The demeaning portrayal of minorities in the first century of American movies (and 60 years of television) has been chronicled with righteous indignation and academic rigor in countless documentaries. So veteran doc maker Arthur Dong (Coming Out Under Fire) wisely adopts an irreverent and unexpectedly intimate approach in his endlessly entertaining survey of Hollywood's depiction of Chinese and Chinese-American characters.
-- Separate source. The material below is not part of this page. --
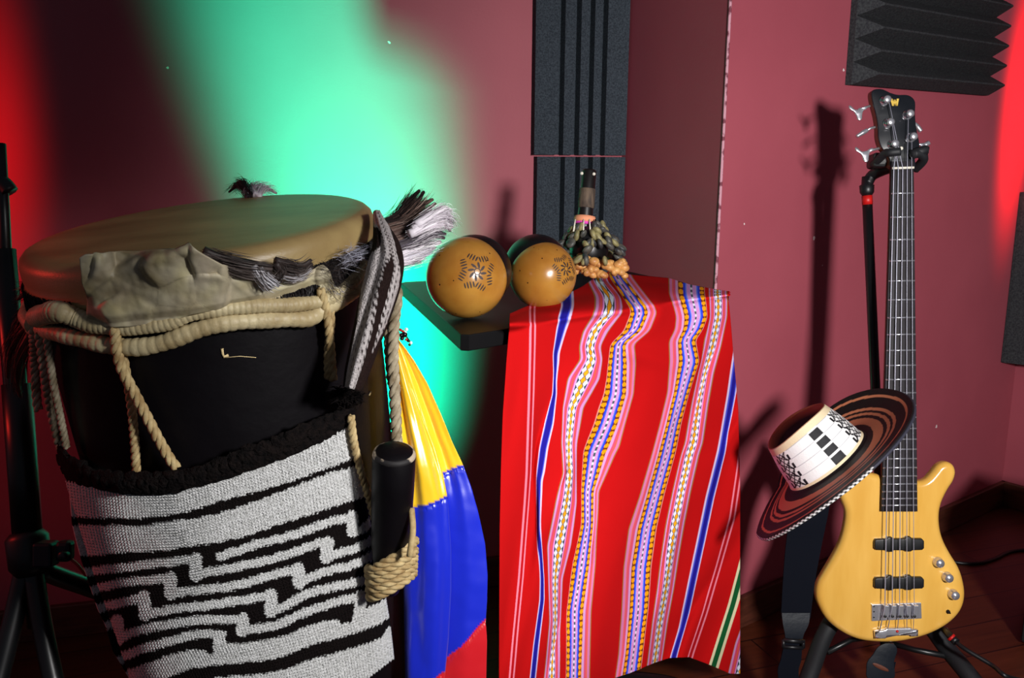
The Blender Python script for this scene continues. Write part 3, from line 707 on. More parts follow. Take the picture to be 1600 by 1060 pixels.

Tacking toward oral history and away from ivory-tower analysis, Dong elicits firsthand experiences from a dozen candid artists, including Nancy Kwan (who burst through the bamboo curtain in The World of Suzie Wong and Flower Drum Song), Joan Chen, and even Christopher Lee (who played Fu Manchu in a series of films in the '60s, to his admitted embarrassment). The overall tone is of bemusement rather than resentment, and self-reflection instead of indictment. The filmmaker has a few other surprises up his sleeve, beginning with poignant passages culled from the long-unseen reels of Oakland actress-writer-director Marilyn Wong's silent feature The Curse of Quon Gwon (1917). The timing couldn't be better, as Hollywood Chinese arrives amid the mini-furor over 21, which cast a Caucasian actor in a role based on the actual exploits of a Chinese-American student. More proof, as if it were needed, that Hollywood is still behind the curve.